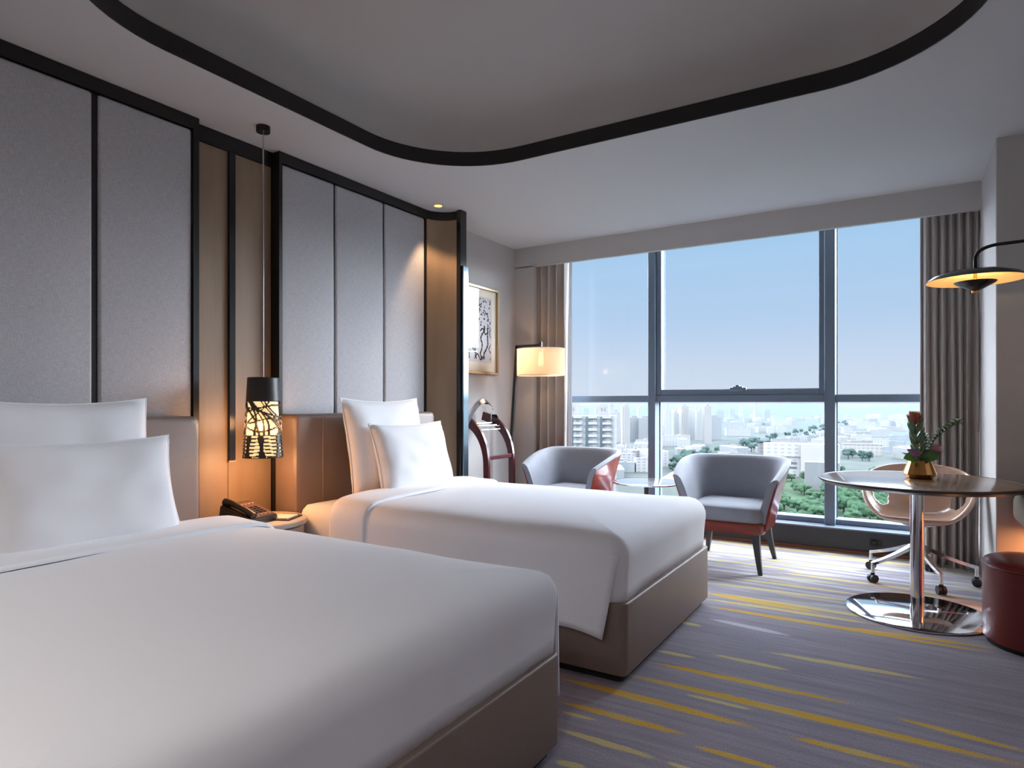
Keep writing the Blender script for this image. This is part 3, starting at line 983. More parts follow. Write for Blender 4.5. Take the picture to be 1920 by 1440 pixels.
# long winding strands below, short broken marks above
for k in range(9):
    x = -AX + .03 + k * .063; pts = []
    z = AZ0 + .01
    while z < AZ0 + .34:
        pts.append((x + ra.uniform(-.028, .028), z)); z += ra.uniform(.03, .055)
        if ra.random() < .25: x += ra.choice((-.03, .03))
    stroke(pts, ra.uniform(.005, .010))
for k in range(5):
    z = AZ0 + .03 + k * .06
    x = ra.uniform(-AX, AX - .15)
    stroke([(x, z), (x + .05, z + .03), (x + .09, z - .02), (x + .14, z + .01)], .007)
for k in range(120):
    z = ra.uniform(AZ0 + .30, AZ1); x = ra.uniform(-AX, AX); l = ra.uniform(.012, .035); a = ra.uniform(0, 3.14)
    stroke([(x, z), (x + l * .5 * math.cos(a) + ra.uniform(-.01, .01), z + l * .5 * math.sin(a)), (x + l * math.cos(a + .5), z + l * math.sin(a + .5))], ra.uniform(.003, .0065))
art = finish('print', bm, [mat('grey_print_ground', (196, 198, 202), .8), mat('dark_ink', (44, 40, 48), .8)], t, smooth=False)
bm = B(); box(bm, .020, .022, -FW + .022, FW - .022, .022, FH - .022)
finish('glass', bm, picglass_m, t, smooth=False)

# ------------------------------------------------------------------ valet stand
t = thing('valet_stand', 'dark red wooden clothes valet with steel hanger standing by the wall', 'valet stand', (-3.15, 4.66, 0))
for s in (-1, 1):
    bm = B()
    y = s * .20
    path = bez((-.16, y, 1.08), (-.02, y, 1.05), (.13, y, .96), (.15, y, .70), 14) + bez((.15, y, .70), (.155, y, .5), (.15, y, .3), (.15, y, .02), 6)[1:]
    rings = []
    for i, p in enumerate(path):
        d = (path[min(i + 1, len(path) - 1)] - path[max(i - 1, 0)]).normalized()
        nrm = Vector((d.z, 0, -d.x))
        wv = .038 if i < 5 else .038 - .012 * min(1, (i - 5) / 8)
        sd = Vector((0, .014, 0))
        rings.append([p + nrm * wv + sd, p + nrm * wv - sd, p - nrm * wv - sd, p - nrm * wv + sd])
    loft(bm, rings)
    finish('side_rail', bm, maroonwood_m, t, angle=40)
    bm = B(); box(bm, -.17, .19, y - .022, y + .022, 0, .03, .006, 2)
    finish('foot', bm, maroonwood_m, t)
for z in (.715, .18):
    bm = B(); box(bm, .13, .165, -.19, .19, z, z + .035, .004, 1)
    finish('crossbar', bm, maroonwood_m, t)
bm = B()
for x, z in ((.02, 1.00), (.055, .965), (-.02, 1.02)):
    tube(bm, [(x, -.2, z), (x, .2, z)], .006, 8)
box(bm, -.05, .05, -.19, .19, .99, 1.0, .002, 1)
finish('steel_tray', bm, chrome_m, t)
bm = B()
pts = bez((-.03, -.25, 1.03), (-.03, -.16, 1.15), (-.03, -.06, 1.21), (-.03, .0, 1.215), 8) + bez((-.03, .0, 1.215), (-.03, .06, 1.21), (-.03, .16, 1.15), (-.03, .25, 1.03), 8)[1:]
rings = []
for p in pts:
    rings.append([p + Vector((.03, 0, -.012)), p + Vector((.012, 0, .018)), p + Vector((-.012, 0, .018)), p + Vector((-.03, 0, -.012))])
loft(bm, rings)
finish('hanger', bm, chrome_m, t, angle=40)
for y in (-.14, .14):
    bm = B(); tube(bm, [(-.03, y, 1.11), (-.03, y, 1.0)], .004, 6)
    finish('hanger_post', bm, chrome_m, t)

# ------------------------------------------------------------------ floor lamp
t = thing('floor_lamp', 'floor lamp with drum fabric shade on a slanted black pole in the corner', 'floor lamp', (-3.19, 5.18, 0))
bm = B(); lathe(bm, [(.13, 0), (.135, .004), (.135, .016), (.13, .02)], n=36)
finish('base', bm, black_m, t)
bm = B()
rings = []
for (x, z) in ((-.035, .018), (-.005, .9), (.055, 1.735)):
    rings.append([Vector((x + a, b_, z)) for a, b_ in ((-.014, -.014), (.014, -.014), (.014, .014), (-.014, .014))])
loft(bm, rings)
finish('pole', bm, black_m, t, smooth=False)
bm = B(); box(bm, .041, .32, -.014, .014, 1.715, 1.742, .002, 1); box(bm, .30, .32, -.012, .012, 1.735, 1.765, .002, 1); box(bm, .295, .325, -.01, .01, 1.66, 1.72)
finish('arm', bm, black_m, t, smooth=False)
shade_m = bpy.data.materials.new('linen_shade'); shade_m.use_nodes = True
tt = shade_m.node_tree; tt.nodes.clear()
oo = tt.nodes.new('ShaderNodeOutputMaterial'); d1 = tt.nodes.new('ShaderNodeBsdfDiffuse'); d1.inputs[0].default_value = srgb(220, 205, 180)
t1 = tt.nodes.new('ShaderNodeBsdfTranslucent'); t1.inputs[0].default_value = srgb(235, 205, 165)
m1 = tt.nodes.new('ShaderNodeMixShader'); m1.inputs[0].default_value = .5
tt.links.new(d1.outputs[0], m1.inputs[1]); tt.links.new(t1.outputs[0], m1.inputs[2])
tr_ = tt.nodes.new('ShaderNodeBsdfTransparent'); m2 = tt.nodes.new('ShaderNodeMixShader'); m2.inputs[0].default_value = .12
tt.links.new(m1.outputs[0], m2.inputs[1]); tt.links.new(tr_.outputs[0], m2.inputs[2]); tt.links.new(m2.outputs[0], oo.inputs[0])
bm = B(); lathe(bm, [(.222, 1.45), (.222, 1.695)], .31, 0, n=48, cap0=False, cap1=False)
sh = finish('lamp_shade', bm, shade_m, t)
for z in (1.45, 1.693):
    bm = B(); lathe(bm, [(.2235, z), (.2235, z + .004), (.2205, z + .004), (.2205, z)], .31, 0, n=48, cap0=False, cap1=False)
    finish('shade_ring', bm, paper_m, sh)
bm = B(); lathe(bm, [(.02, 1.58), (.022, 1.60), (.018, 1.66), (.012, 1.67)], .31, 0, n=16); lathe(bm, [(.008, 1.54), (.026, 1.555), (.028, 1.57), (.018, 1.585)], .31, 0, n=16)
finish('bulb', bm, mat('bulb_glass', (255, 240, 210), .5, emit=(255, 200, 130), estr=4), t)
pt('floor_lamp_light', (.22, -.05, 1.56), 4.0, (1.0, .60, .32), .03, t)

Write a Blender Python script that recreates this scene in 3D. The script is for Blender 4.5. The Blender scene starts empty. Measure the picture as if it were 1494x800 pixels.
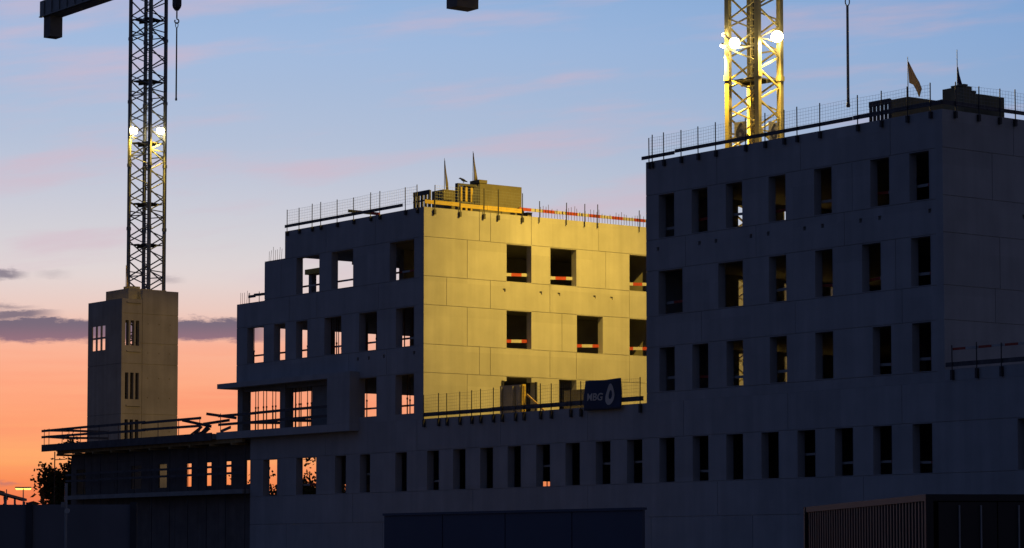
import bpy, bmesh, math, random
from mathutils import Vector, Matrix
R = math.radians
random.seed(11)
scene = bpy.context.scene
col = scene.collection

# ---------------------------------------------------------------- camera
# World axes: X runs along the long front facade (towards the camera is +X), Y runs into the site, Z is up.
RIGHT = Vector((0.5976, 0.8018, 0.0))
FWD = Vector((-0.8018, 0.5976, 0.0))
CAM = Vector((78.5025, -80.4178, 1.7))
cd = bpy.data.cameras.new('camera')
cam = bpy.data.objects.new('camera', cd)
col.objects.link(cam)
cam.location = CAM
cam.rotation_euler = (R(94.0), 0, math.atan2(0.8018, 0.5976))
cd.sensor_width = 36.0
cd.lens = 96.386
cd.shift_y = 0.0906
cd.clip_start = 0.5
cd.clip_end = 6000
scene.camera = cam

def lin(r, g, b):
    f = lambda c: (c / 255 / 12.92) if c <= 10 else ((c / 255 + 0.055) / 1.055) ** 2.4
    return (f(r), f(g), f(b), 1.0)

# ---------------------------------------------------------------- sky (dusk: the sun has just gone down behind the site)
world = bpy.data.worlds.new('World')
scene.world = world
world.use_nodes = True
nt = world.node_tree
nt.nodes.clear()
N = nt.nodes.new
L = nt.links.new
def wm(op, a, b=None, c=None):
    n = N('ShaderNodeMath'); n.operation = op
    for i, v in enumerate((a, b, c)):
        if v is None: continue
        if isinstance(v, (int, float)): n.inputs[i].default_value = v
        else: L(v, n.inputs[i])
    return n.outputs[0]
def wdot(a, v):
    n = N('ShaderNodeVectorMath'); n.operation = 'DOT_PRODUCT'
    L(a, n.inputs[0]); n.inputs[1].default_value = v
    return n.outputs['Value']
def wramp(fac, stops, mode='LINEAR'):
    n = N('ShaderNodeValToRGB'); n.color_ramp.interpolation = mode
    e = n.color_ramp.elements
    while len(e) > 1: e.remove(e[-1])
    e[0].position = stops[0][0]; e[0].color = stops[0][1]
    for p, c in stops[1:]:
        x = e.new(p); x.color = c
    L(fac, n.inputs[0])
    return n.outputs[0]
def wmix(fac, a, b):
    n = N('ShaderNodeMix'); n.data_type = 'RGBA'
    if isinstance(fac, (int, float)): n.inputs[0].default_value = fac
    else: L(fac, n.inputs[0])
    for i, v in ((6, a), (7, b)):
        if isinstance(v, tuple): n.inputs[i].default_value = v
        else: L(v, n.inputs[i])
    return n.outputs[2]
def wsmooth(x, lo, hi, o0=0.0, o1=1.0):
    n = N('ShaderNodeMapRange'); n.interpolation_type = 'SMOOTHSTEP'
    L(x, n.inputs[0])
    n.inputs[1].default_value = lo; n.inputs[2].default_value = hi
    n.inputs[3].default_value = o0; n.inputs[4].default_value = o1
    return n.outputs[0]
def wnoise(vec, detail, scale=1.0, rough=0.5):
    n = N('ShaderNodeTexNoise'); n.inputs['Scale'].default_value = scale
    n.inputs['Detail'].default_value = detail; n.inputs['Roughness'].default_value = rough
    L(vec, n.inputs['Vector'])
    return n.outputs[0]
tc = N('ShaderNodeTexCoord')
D = tc.outputs['Generated']
sp = N('ShaderNodeSeparateXYZ'); L(D, sp.inputs[0])
el = sp.outputs['Z']
GLOW = (0.8934 * -1, 0.4493, 0.0)
hl = wm('SQRT', wm('MAXIMUM', wm('SUBTRACT', 1.0, wm('MULTIPLY', el, el)), 1e-5))
cosg = wm('DIVIDE', wdot(D, GLOW), hl)                     # cosine of the bearing from the sunset
fw = wm('MAXIMUM', wdot(D, tuple(FWD)), 0.02)
lat = wm('DIVIDE', wdot(D, tuple(RIGHT)), fw)
elv = wm('DIVIDE', el, fw)
front = wramp(el, [
    (0.0, lin(205, 84, 50)), (0.018, lin(232, 108, 62)), (0.029, lin(253, 146, 86)), (0.036, lin(255, 172, 108)), (0.049, lin(255, 164, 116)),
    (0.064, lin(255, 172, 134)), (0.076, lin(251, 181, 152)), (0.088, lin(238, 202, 190)), (0.103, lin(226, 214, 213)),
    (0.115, lin(214, 210, 215)), (0.128, lin(203, 204, 216)), (0.150, lin(182, 194, 217)), (0.170, lin(170, 189, 219)),
    (0.185, lin(163, 187, 222)), (0.2, lin(153, 182, 221)), (0.25, lin(112, 150, 202)), (0.4, lin(58, 88, 145)), (1.0, lin(22, 36, 78))])
back = wramp(el, [(0.0, (0.032, 0.038, 0.064, 1)), (0.12, (0.037, 0.049, 0.094, 1)), (0.4, (0.023, 0.043, 0.122, 1)), (1.0, (0.012, 0.029, 0.098, 1))])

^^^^

What the exercise asks: Hand back the exact lines from the start of the entries to the line with "finish('glass', bm, picglass_m, t, smooth=False)", both ends kept and pictures left out.

Completed task:
Keep writing the Blender script for this image. This is part 3, starting at line 983. More parts follow. Write for Blender 4.5. Take the picture to be 1920 by 1440 pixels.
# long winding strands below, short broken marks above
for k in range(9):
    x = -AX + .03 + k * .063; pts = []
    z = AZ0 + .01
    while z < AZ0 + .34:
        pts.append((x + ra.uniform(-.028, .028), z)); z += ra.uniform(.03, .055)
        if ra.random() < .25: x += ra.choice((-.03, .03))
    stroke(pts, ra.uniform(.005, .010))
for k in range(5):
    z = AZ0 + .03 + k * .06
    x = ra.uniform(-AX, AX - .15)
    stroke([(x, z), (x + .05, z + .03), (x + .09, z - .02), (x + .14, z + .01)], .007)
for k in range(120):
    z = ra.uniform(AZ0 + .30, AZ1); x = ra.uniform(-AX, AX); l = ra.uniform(.012, .035); a = ra.uniform(0, 3.14)
    stroke([(x, z), (x + l * .5 * math.cos(a) + ra.uniform(-.01, .01), z + l * .5 * math.sin(a)), (x + l * math.cos(a + .5), z + l * math.sin(a + .5))], ra.uniform(.003, .0065))
art = finish('print', bm, [mat('grey_print_ground', (196, 198, 202), .8), mat('dark_ink', (44, 40, 48), .8)], t, smooth=False)
bm = B(); box(bm, .020, .022, -FW + .022, FW - .022, .022, FH - .022)
finish('glass', bm, picglass_m, t, smooth=False)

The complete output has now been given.